Section 0: Introduction

In this page, no information is provided about multiexpFD, the graphic user interface for moments. Only the text-based version of the program is described. This is because a GUI should not require any explanation.

Section 1: Installation

Section 2: Running moments

  1. Write a file with instructions for creating fcn (see section 3)
  2. run:
    moments fcn_file_name [options]
  3. see the results
The file fcn_file_name can be the same used for multiexp, and also the output files are the same. The options are described in section 4. As a general rule, time scales are relative; use always the same time unit (ps for example).

Section 3: FCN file

This file defines the experimental data that we want to analyze. It is made by a sequence of commands. More than one command can be put on a same line, by separating them with a ";". Lines beginning with "#" are considered comments; the text is copied to the stdout when the file is read, and is not processed.
The command can be any of the following.
scale = scale_value
where scale_value is the distance (in ps) from consecutive bins. For example:
scale = 2.44
  • maxdelta = max_delta_value
    The F can be displaced with respect to its IRF. The program looks for the best fit displacing the functions by an amount δ, less than max_delta_value in ps.
  • lambda_corr λ0 c0 c1 c2 ...
    The measured amplitude can be dependent on wave length λ. lambda_corr defines a correction for this. The amplitude will be multiplied by:
    c0 + c1(λ-λ0) + c2*(λ-λ0)2 + ...
    save data "filename"
    The program can output some data on a file. Writing to files is performed when the user calls the standard command at the minuit prompt. But the definition of the file names must be performed in FCN file. data can be graph, tau, gpfile. By default, files are not saved; they are not saved also if file name is a null string "". graph generates a file with one block for each F, with four columns: λ, F value, best fit, IRF. tau contains all the parameter values. gpfile is a gnuplot command file, that can read "tau" and generate a graph with the DAS.
    load decay "filename" [ (from-to) ] lambda time
    load IRF "filename" [ (from-to) ]
    These commands load the F and the IRF. Since each decay can have a different IRF, a load IRF command must be issued before all the load decay" that have that IRF. For example:
    load IRF "irfA.txt"
    load decay "decay1_irfA.txt" 650 100
    load decay "decay2_irfA.txt" 670 100
    load decay "decay3_irfA.txt" 690 100
    load IRF "irfB.txt"
    load decay "decay1_irfB.txt" 650 100
    load decay "decay2_irfB.txt" 670 100
    load decay "decay3_irfB.txt" 690 100

    The first group of decays has been measured with a given setup, and its IRF has been saved as "irfA.txt". Then, a second group of measures has been performed, with a different setup, and its IRF has been saved as "irfB.txt".

    The (from-to) can be optionally appended to the command, in order to define which lines must be processed.

    For "decay" measurements, "lambda" and "time" must be defined. "lambda" will be used for lambda_corr (if any), while "time" will be used to normalize the resulting A.

    The files with data must contain a column of numbers, representin the counts in each bin.
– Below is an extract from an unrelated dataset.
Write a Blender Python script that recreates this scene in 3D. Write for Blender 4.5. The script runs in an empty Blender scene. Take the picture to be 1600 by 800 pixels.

Negative values are excluded from the fit. It's worth noting that a poissonian error is assumed for every count in a bin, and is evaluated as the square root of the counts. So do not normalize or multiply the counts by any amount.

    basename "base_name"
    has effect on all the subsequent load commands. It adds a base name to the file name. For example:
    basename "data/"
    load decay "d1.txt" 680 10
    loads the file "data/d1.txt". This command can be issued anywhere; it has effect until another basename command is issued. To stop the effect of a basename command, use basename ""
    Note: the file names can contain any character different from ". If you want to use the character ", you must type it twice. Example:
    load decay "test"".txt" 680 10

    Section 4: Options

    Moment method requires only a few amount of control parameters. Basically, only the number of τs must be provided by the user. Other parameters can be provided, if necessary: moment index displacement, the τ of the reference decay (IRF), the time constant for exponential depression. All the parameters must be provided by options in the command line:
    -nu N
    use N decays (default: 1)
    -displ N
    moment index displacement = N (default: 0)
    -tauR t
    decay time of the reference = t (default: no correction)
    -depr t
    exponential depression with time constant = t
    moments can scan a range of values of parameters, and put all the results in the output table. All the four parameter can be changed into parameter ranges:
    -Inu Nmin Nmax Nstep
    -Idispl Nmin Nmax Nstep
    -ItauR tmin tmax tstep
    -Idepr tmin tmax tstep
    For example:

    moments fit.fcn -nu 3 -displ 1 -tauR 32.1 -Idepr 200 3000 100

    calculates three τ, with moment index displacement 1, correcting for the decay of the IRF with τR = 32.1ps, and scans the values of the time constant of the exponential depression in the range from 200ps to 3000ps, with steps of 100ps.